KYIV BLOG: Ukraine not out of the woods yet

By bne IntelliNews August 28, 2015

Ben Aris in Moscow -

 

The $3.6bn debt deal announced on August 27 by Ukraine’s Ministry of Finance, where private bondholders agreed to take a 20% writedown on the face value of $18bn in government debt, is very good news. Yet it’s not a done deal and the final sum that will be restructured will almost certainly be less than the headline figure.

As bne reported, this is only a preliminary deal, which still has to be approved by the holders of the bonds – a process that will last well into October.

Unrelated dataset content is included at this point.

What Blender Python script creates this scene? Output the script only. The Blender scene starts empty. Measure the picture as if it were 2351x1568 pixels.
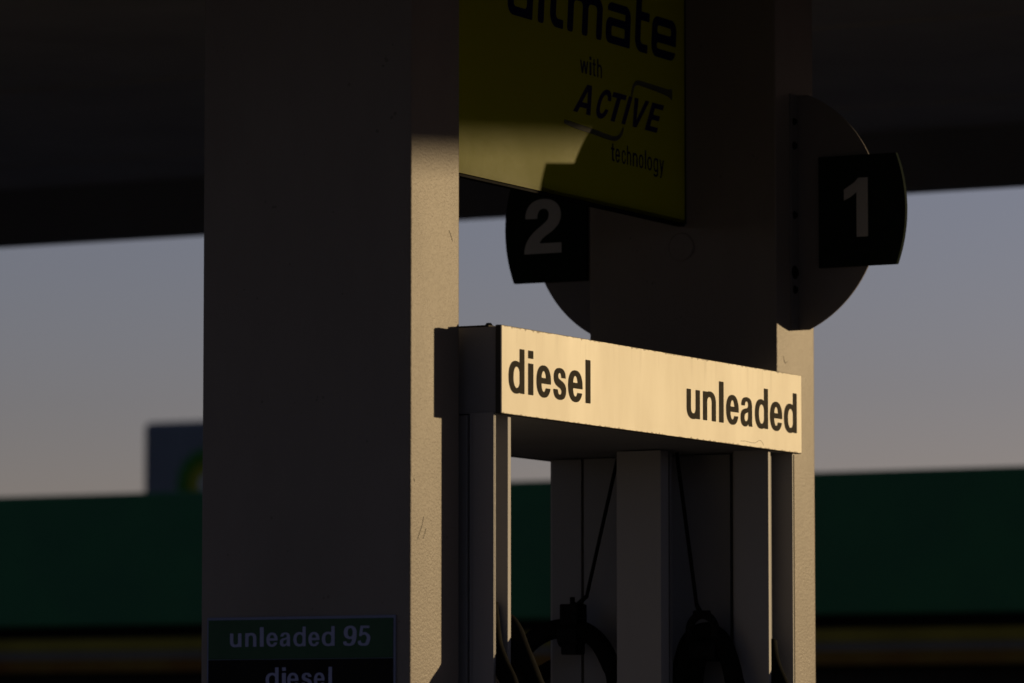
import bpy, bmesh, math, random
import numpy as np
from mathutils import Vector
PI = math.pi
random.seed(7)
SC = bpy.context.scene
COL = SC.collection

# ------------------------------------------------------------------ camera, sky, sun, exposure
cam_d = bpy.data.cameras.new('camera')
cam = bpy.data.objects.new('camera', cam_d); COL.objects.link(cam)
cam.location = (5.56, -10.44, 1.65)
cam.rotation_euler = (math.radians(90) + math.atan(956 / 10970), 0, math.radians(27.9))
cam_d.sensor_width = 36; cam_d.lens = 36 * 10970 / 2351
cam_d.clip_start = 0.1; cam_d.clip_end = 5000
cam_d.dof.use_dof = True; cam_d.dof.focus_distance = 12.55; cam_d.dof.aperture_fstop = 3.7
SC.camera = cam

SUN_EL, SUN_AZ = math.radians(5.2), math.radians(30.6)      # azimuth measured from +Y towards +X
w = bpy.data.worlds.new('World'); SC.world = w; w.use_nodes = True
nt = w.node_tree
sky = nt.nodes.new('ShaderNodeTexSky'); sky.sky_type = 'NISHITA'; sky.sun_disc = False
sky.sun_elevation = SUN_EL; sky.sun_rotation = SUN_AZ
sky.air_density = 1.0; sky.dust_density = 0.5; sky.ozone_density = 2.6; sky.altitude = 0
tint = nt.nodes.new('ShaderNodeMix'); tint.data_type = 'RGBA'; tint.blend_type = 'MULTIPLY'; tint.inputs['Factor'].default_value = 1
tint.inputs['B'].default_value = (1.06, 0.772, 1.03, 1)
nt.links.new(sky.outputs[0], tint.inputs['A']); hs = nt.nodes.new('ShaderNodeHueSaturation'); hs.inputs['Saturation'].default_value = .72
nt.links.new(tint.outputs['Result'], hs.inputs['Color']); nt.links.new(hs.outputs[0], nt.nodes['Background'].inputs[0])
nt.nodes['Background'].inputs[1].default_value = 0.066
sd = bpy.data.lights.new('sun', 'SUN'); sd.energy = 4.2; sd.angle = math.radians(0.6); sd.color = (1.0, 0.73, 0.385)
sun = bpy.data.objects.new('sun', sd); COL.objects.link(sun)
SDIR = Vector((math.sin(SUN_AZ) * math.cos(SUN_EL), math.cos(SUN_AZ) * math.cos(SUN_EL), math.sin(SUN_EL)))
sun.rotation_euler = SDIR.to_track_quat('Z', 'Y').to_euler()
vs = SC.view_settings
SC.display_settings.display_device = 'sRGB'
vs.view_transform = 'Standard'; vs.look = 'None'; vs.gamma = 1; vs.exposure = 0.5
SC.render.engine = 'CYCLES'; SC.cycles.max_bounces = 8; SC.cycles.use_denoising = True

# ------------------------------------------------------------------ materials
def mat(name, col, rough=.5, metal=0., spec=.008, var=0., vscale=3., vstretch=(1, 1, 1), bump=0., bscale=200., bstretch=(1, 1, 1),
        specks=0., speck_scale=40., speck_col=None, coat=0., col2=None):
    m = bpy.data.materials.new(name); m.use_nodes = True
    N = m.node_tree.nodes; L = m.node_tree.links; P = N['Principled BSDF']
    P.inputs['Base Color'].default_value = (*col, 1); P.inputs['Roughness'].default_value = rough
    P.inputs['Metallic'].default_value = metal; P.inputs['Specular IOR Level'].default_value = spec
    P.inputs['Coat Weight'].default_value = coat
    tc = N.new('ShaderNodeTexCoord')
    cur = None
    if var:
        mp = N.new('ShaderNodeMapping'); mp.inputs['Scale'].default_value = vstretch
        L.new(tc.outputs['Object'], mp.inputs[0])
        n = N.new('ShaderNodeTexNoise'); n.inputs['Scale'].default_value = vscale; n.inputs['Detail'].default_value = 6
        n.inputs['Roughness'].default_value = .62
        L.new(mp.outputs[0], n.inputs['Vector'])
        r = N.new('ShaderNodeValToRGB'); r.color_ramp.elements[0].position = .3; r.color_ramp.elements[1].position = .7
        c2 = col2 or tuple(c * (1 - var) for c in col)
        r.color_ramp.elements[0].color = (*c2, 1); r.color_ramp.elements[1].color = (*col, 1)
        L.new(n.outputs['Fac'], r.inputs[0]); cur = r.outputs[0]
        rr = N.new('ShaderNodeMapRange'); rr.inputs['To Min'].default_value = rough * 1.18; rr.inputs['To Max'].default_value = rough * .85
        L.new(n.outputs['Fac'], rr.inputs[0]); L.new(rr.outputs[0], P.inputs['Roughness'])
    if specks:
        v = N.new('ShaderNodeTexVoronoi'); v.inputs['Scale'].default_value = speck_scale
        L.new(tc.outputs['Object'], v.inputs['Vector'])
        n2 = N.new('ShaderNodeTexNoise'); n2.inputs['Scale'].default_value = speck_scale * .35
        L.new(tc.outputs['Object'], n2.inputs['Vector'])
        mul = N.new('ShaderNodeMath'); mul.operation = 'SUBTRACT'; L.new(v.outputs['Distance'], mul.inputs[0])
        m3 = N.new('ShaderNodeMath'); m3.operation = 'MULTIPLY_ADD'; m3.inputs[1].default_value = 1.6; m3.inputs[2].default_value = -.92 + specks
        L.new(n2.outputs['Fac'], m3.inputs[0]); L.new(m3.outputs[0], mul.inputs[1])
        st = N.new('ShaderNodeMapRange'); st.inputs['From Min'].default_value = -.04; st.inputs['From Max'].default_value = .05
        st.inputs['To Min'].default_value = 1; st.inputs['To Max'].default_value = 0
        L.new(mul.outputs[0], st.inputs[0])
        mx = N.new('ShaderNodeMix'); mx.data_type = 'RGBA'
        L.new(st.outputs[0], mx.inputs['Factor'])
        if cur: L.new(cur, mx.inputs['A'])
        else: mx.inputs['A'].default_value = (*col, 1)
        mx.inputs['B'].default_value = (*(speck_col or tuple(c * .4 for c in col)), 1)
        cur = mx.outputs['Result']
    if cur: L.new(cur, P.inputs['Base Color'])
    if bump:
        mp = N.new('ShaderNodeMapping'); mp.inputs['Scale'].default_value = bstretch
        L.new(tc.outputs['Object'], mp.inputs[0])
        n = N.new('ShaderNodeTexNoise'); n.inputs['Scale'].default_value = bscale; n.inputs['Detail'].default_value = 3
        L.new(mp.outputs[0], n.inputs['Vector'])
        b = N.new('ShaderNodeBump'); b.inputs['Strength'].default_value = 1; b.inputs['Distance'].default_value = bump
        L.new(n.outputs['Fac'], b.inputs['Height']); L.new(b.outputs[0], P.inputs['Normal'])
    return m

M = {}
M['column'] = mat('column_paint', (.182, .163, .154), .34, spec=.007, var=.2, vscale=2.2, vstretch=(1, 1, .35), bump=.0007, bscale=170,
                  specks=-.03, speck_scale=55, speck_col=(.12, .11, .10))
M['sign'] = mat('sign_acrylic', (.66, .635, .575), .36, spec=.006, var=.07, vscale=7, vstretch=(1, 1, .25), col2=(.59, .555, .49), bump=.0012, bscale=7,
                specks=0)
def translucent(m, col, fac):
    N = m.node_tree.nodes; L = m.node_tree.links
    t = N.new('ShaderNodeBsdfTranslucent'); t.inputs['Color'].default_value = (*col, 1)
    mx = N.new('ShaderNodeMixShader'); mx.inputs[0].default_value = fac
    L.new(N['Principled BSDF'].outputs[0], mx.inputs[1]); L.new(t.outputs[0], mx.inputs[2]); L.new(mx.outputs[0], N['Material Output'].inputs[0])
def edge_grime(m, ztop, zbot):
    N = m.node_tree.nodes; L = m.node_tree.links; P = N['Principled BSDF']
    src = P.inputs['Base Color'].links[0].from_socket
    tc = N.new('ShaderNodeTexCoord'); sx = N.new('ShaderNodeSeparateXYZ'); L.new(tc.outputs['Object'], sx.inputs[0])
    mp = N.new('ShaderNodeMapping'); mp.inputs['Scale'].default_value = (1, 1, .06); L.new(tc.outputs['Object'], mp.inputs[0])
    n = N.new('ShaderNodeTexNoise'); n.inputs['Scale'].default_value = 55; n.inputs['Detail'].default_value = 5; L.new(mp.outputs[0], n.inputs[0])
    def mth(op, a, b=None, c=None):
        k = N.new('ShaderNodeMath'); k.operation = op
        for i, v in enumerate((a, b, c)):
            if v is None: continue
            if isinstance(v, (int, float)): k.inputs[i].default_value = v
            else: L.new(v, k.inputs[i])
        return k.outputs[0]
    dt = mth('SUBTRACT', ztop, sx.outputs[2]); db = mth('SUBTRACT', sx.outputs[2], zbot)
    e = mth('POWER', n.outputs['Fac'], 4.0)                      # drip length varies along the edge
    def edge(d, ln):
        r = mth('DIVIDE', d, mth('MULTIPLY', e, ln)); q = N.new('ShaderNodeMapRange')
        q.inputs['From Min'].default_value = .55; q.inputs['From Max'].default_value = 1.3; q.inputs['To Min'].default_value = 1; q.inputs['To Max'].default_value = 0
        L.new(r, q.inputs[0]); return q.outputs[0]
    f = mth('MULTIPLY', mth('MAXIMUM', edge(dt, .028), edge(db, .022)), .85)
    # long faint run marks below the top edge
    n2 = N.new('ShaderNodeTexNoise'); n2.inputs['Scale'].default_value = 38; n2.inputs['Detail'].default_value = 4; L.new(mp.outputs[0], n2.inputs[0])
    q = N.new('ShaderNodeMapRange'); q.inputs['From Min'].default_value = .56; q.inputs['From Max'].default_value = .75; q.inputs['To Max'].default_value = .16
    L.new(n2.outputs['Fac'], q.inputs[0])
    fade = N.new('ShaderNodeMapRange'); fade.inputs['From Min'].default_value = 0; fade.inputs['From Max'].default_value = .10; fade.inputs['To Min'].default_value = 1; fade.inputs['To Max'].default_value = 0.1
    L.new(dt, fade.inputs[0])
    f = mth('MAXIMUM', f, mth('MULTIPLY', q.outputs[0], fade.outputs[0]))
    mx = N.new('ShaderNodeMix'); mx.data_type = 'RGBA'; L.new(f, mx.inputs['Factor']); L.new(src, mx.inputs['A']); mx.inputs['B'].default_value = (.10, .08, .06, 1)
    L.new(mx.outputs['Result'], P.inputs['Base Color'])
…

What was actually agreed was that in principle some of the bondholders – those that were members of the ad hoc credit committee, especially Franklin Templeton, which holds some $8bn – would agree to this 20% haircut.

But as Ukrainian Finance Minister Natalie Jaresko said, this committee only holds a supermajority share in ”some” of the bonds where it can force a deal on the other investors. That means the rest of the bondholders also need to sign off on the deal on “most” of the bonds, an outcome that remains uncertain. The bondholder approval process for the deal will actually only start in the middle of September and then the investors have 21 days to make up their minds.

The head of the International Monetary Fund (IMF), Christine Lagarde, highlighted the fact that a lot of work has still to be done in a statement announcing the downgrade. And more ominously, Fitch said that it “does not envisage developments that would result in a positive rating action at this time.”

A full-on default of Russia’s $3bn Eurobond would only make matters worse.